Requirement – Your task is to reproduce, verbatim and without pictures, the lines from the opening of the listing through the line containing "R = math.radians".

Collected data –
· · ·

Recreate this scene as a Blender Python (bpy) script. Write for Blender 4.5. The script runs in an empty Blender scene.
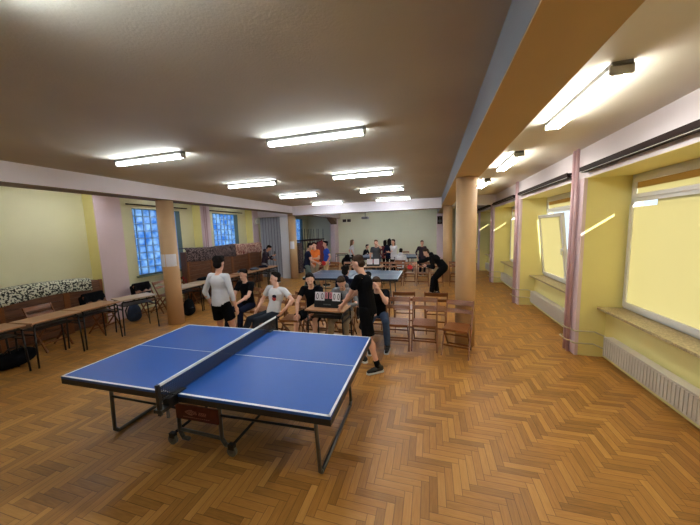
import bpy, bmesh, math, random
from mathutils import Vector, Matrix
random.seed(7)
C = bpy.context.scene.collection
PI = math.pi
R = math.radians

# ------------------------------------------------------------------ materials
def lin(c):
    return tuple(((v / 255.0) / 12.92 if v / 255.0 <= 0.04045 else ((v / 255.0 + 0.055) / 1.055) ** 2.4) for v in c)

def new_mat(name):
    m = bpy.data.materials.new(name); m.use_nodes = True
    nt = m.node_tree
    b = nt.nodes['Principled BSDF']
    return m, nt, b

def mat(name, rgb, rough=0.6, metal=0.0, var=0.0, scale=8.0, bump=0.0, bscale=40.0, spec=0.5, stretch=None):
    m, nt, b = new_mat(name)
    col = lin(rgb) + (1,)
    b.inputs['Base Color'].default_value = col
    b.inputs['Roughness'].default_value = rough
    b.inputs['Metallic'].default_value = metal
    b.inputs['Specular IOR Level'].default_value = spec
    if var > 0 or bump > 0:
        tc = nt.nodes.new('ShaderNodeTexCoord')
        mp = nt.nodes.new('ShaderNodeMapping')
        nt.links.new(tc.outputs['Object'], mp.inputs['Vector'])
        if stretch: mp.inputs['Scale'].default_value = stretch
    if var > 0:
        n = nt.nodes.new('ShaderNodeTexNoise'); n.inputs['Scale'].default_value = scale
        n.inputs['Detail'].default_value = 4
        nt.links.new(mp.outputs['Vector'], n.inputs['Vector'])
        r = nt.nodes.new('ShaderNodeMapRange')
        r.inputs['From Min'].default_value = 0.3; r.inputs['From Max'].default_value = 0.7
        r.inputs['To Min'].default_value = 1 - var; r.inputs['To Max'].default_value = 1 + var
        nt.links.new(n.outputs['Fac'], r.inputs['Value'])
        mx = nt.nodes.new('ShaderNodeVectorMath'); mx.operation = 'SCALE'
        mx.inputs[0].default_value = col[:3]
        nt.links.new(r.outputs['Result'], mx.inputs['Scale'])
        nt.links.new(mx.outputs['Vector'], b.inputs['Base Color'])
    if bump > 0:
        n2 = nt.nodes.new('ShaderNodeTexNoise'); n2.inputs['Scale'].default_value = bscale
        nt.links.new(mp.outputs['Vector'], n2.inputs['Vector'])
        bp = nt.nodes.new('ShaderNodeBump'); bp.inputs['Strength'].default_value = bump
        bp.inputs['Distance'].default_value = 0.01
        nt.links.new(n2.outputs['Fac'], bp.inputs['Height'])
        nt.links.new(bp.outputs['Normal'], b.inputs['Normal'])
    return m

def emit(name, rgb, s):
    m, nt, b = new_mat(name)
    b.inputs['Base Color'].default_value = (0.8, 0.8, 0.8, 1)
    b.inputs['Emission Color'].default_value = tuple(rgb) + (1,)
    b.inputs['Emission Strength'].default_value = s
    return m

def blotch(name, c1, c2, scale, thr=0.5, soft=0.03, rough=0.9, c3=None):
    """two or three colour printed cloth"""
    m, nt, b = new_mat(name)
    tc = nt.nodes.new('ShaderNodeTexCoord')
    n = nt.nodes.new('ShaderNodeTexNoise'); n.inputs['Scale'].default_value = scale; n.inputs['Detail'].default_value = 1
    nt.links.new(tc.outputs['Object'], n.inputs['Vector'])
    cr = nt.nodes.new('ShaderNodeValToRGB')
    cr.color_ramp.elements[0].position = thr - soft; cr.color_ramp.elements[0].color = lin(c1) + (1,)
    cr.color_ramp.elements[1].position = thr + soft; cr.color_ramp.elements[1].color = lin(c2) + (1,)
    if c3:
        e = cr.color_ramp.elements.new(min(0.99, thr + 0.12)); e.color = lin(c3) + (1,)
    nt.links.new(n.outputs['Fac'], cr.inputs['Fac'])
    nt.links.new(cr.outputs['Color'], b.inputs['Base Color'])
    b.inputs['Roughness'].default_value = rough
    return m

def parquet():
    m, nt, b = new_mat('oak_herringbone')
    L = nt.links
    def M(op, a, c=None, d=None):
        n = nt.nodes.new('ShaderNodeMath'); n.operation = op
        for i, v in enumerate((a, c, d)):
            if v is None: continue
            if isinstance(v, (int, float)): n.inputs[i].default_value = v
            else: L.new(v, n.inputs[i])
        return n.outputs[0]
    geo = nt.nodes.new('ShaderNodeNewGeometry')
    sp = nt.nodes.new('ShaderNodeSeparateXYZ'); L.new(geo.outputs['Position'], sp.inputs[0])
    W = 0.062; N = 5
    u = M('MULTIPLY', M('ADD', sp.outputs[0], 40.0), 1 / W); v = M('MULTIPLY', M('ADD', sp.outputs[1], 40.0), 1 / W)
    i = M('FLOOR', u); j = M('FLOOR', v)
    k = M('FLOORED_MODULO', M('SUBTRACT', i, j), 2.0 * N)
    isH = M('LESS_THAN', k, N - 0.5)
    def mix(a, c):   # a where isH else c
        return M('ADD', M('MULTIPLY', a, isH), M('MULTIPLY', c, M('SUBTRACT', 1.0, isH)))
    hx = M('SUBTRACT', i, k)
    vy = M('SUBTRACT', j, M('SUBTRACT', 2.0 * N - 1, k))
    idx = mix(hx, i); idy = mix(j, vy)
    along = mix(M('SUBTRACT', u, hx), M('SUBTRACT', v, vy))
    across = mix(M('SUBTRACT', v, j), M('SUBTRACT', u, i))
    e1 = M('MINIMUM', along, M('SUBTRACT', float(N), along)); e2 = M('MINIMUM', across, M('SUBTRACT', 1.0, across))
    edge = M('MINIMUM', e1, e2)
    gap = M('LESS_THAN', edge, 0.035)
    cv = nt.nodes.new('ShaderNodeCombineXYZ'); L.new(idx, cv.inputs[0]); L.new(idy, cv.inputs[1]); L.new(isH, cv.inputs[2])
    wn = nt.nodes.new('ShaderNodeTexWhiteNoise'); wn.noise_dimensions = '3D'; L.new(cv.outputs[0], wn.inputs['Vector'])
    # grain runs along each block
    gv = nt.nodes.new('ShaderNodeCombineXYZ')
    L.new(M('MULTIPLY', along, 0.35), gv.inputs[0]); L.new(M('MULTIPLY', across, 3.2), gv.inputs[1])
    L.new(M('MULTIPLY', wn.outputs['Value'], 97.0), gv.inputs[2])
    gn = nt.nodes.new('ShaderNodeTexNoise'); gn.inputs['Scale'].default_value = 1.6; gn.inputs['Detail'].default_value = 5
    L.new(gv.outputs[0], gn.inputs['Vector'])
    big = nt.nodes.new('ShaderNodeTexNoise'); big.inputs['Scale'].default_value = 0.9; big.inputs['Detail'].default_value = 3
    L.new(geo.outputs['Position'], big.inputs['Vector'])
    f = M('ADD', M('MULTIPLY', wn.outputs['Value'], 0.42), M('ADD', M('MULTIPLY', gn.outputs['Fac'], 0.46), M('MULTIPLY', big.outputs['Fac'], 0.10)))
    f = M('SUBTRACT', f, M('MULTIPLY', isH, 0.05))
    cr = nt.nodes.new('ShaderNodeValToRGB')
    E = cr.color_ramp.elements
    E[0].position = 0.12; E[0].color = lin((132, 88, 38)) + (1,)
    E[1].position = 0.98; E[1].color = lin((212, 160, 86)) + (1,)
    e = E.new(0.5); e.color = lin((178, 124, 58)) + (1,)
    L.new(f, cr.inputs['Fac'])
    mx = nt.nodes.new('ShaderNodeMix'); mx.data_type = 'RGBA'
    L.new(M('MULTIPLY', gap, 0.6), mx.inputs['Factor']); L.new(cr.outputs['Color'], mx.inputs['A'])
    mx.inputs['B'].default_value = lin((48, 28, 14)) + (1,)
    L.new(mx.outputs['Result'], b.inputs['Base Color'])
    L.new(M('ADD', 0.30, M('MULTIPLY', M('ADD', wn.outputs['Value'], big.outputs['Fac']), 0.10)), b.inputs['Roughness'])
    bp = nt.nodes.new('ShaderNodeBump'); bp.inputs['Strength'].default_value = 0.35; bp.inputs['Distance'].default_value = 0.002
    hgt = M('ADD', M('MINIMUM', M('MULTIPLY', edge, 8.0), 1.0), M('MULTIPLY', wn.outputs['Value'], 0.5))
    L.new(hgt, bp.inputs['Height']); L.new(bp.outputs['Normal'], b.inputs['Normal'])
    return m

def translucent(name, rgb, frac=0.7):
    m, nt, b = new_mat(name)
    nt.nodes.remove(b)
    out = nt.nodes['Material Output']
    t = nt.nodes.new('ShaderNodeBsdfTranslucent'); d = nt.nodes.new('ShaderNodeBsdfDiffuse'); x = nt.nodes.new('ShaderNodeMixShader')
    col = lin(rgb) + (1,)
    t.inputs['Color'].default_value = col; d.inputs['Color'].default_value = col
    x.inputs[0].default_value = frac
    nt.links.new(d.outputs[0], x.inputs[1]); nt.links.new(t.outputs[0], x.inputs[2]); nt.links.new(x.outputs[0], out.inputs['Surface'])
    return m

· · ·

Reply –
Recreate this scene as a Blender Python (bpy) script. Write for Blender 4.5. The script runs in an empty Blender scene.
import bpy, bmesh, math, random
from mathutils import Vector, Matrix
random.seed(7)
C = bpy.context.scene.collection
PI = math.pi
R = math.radians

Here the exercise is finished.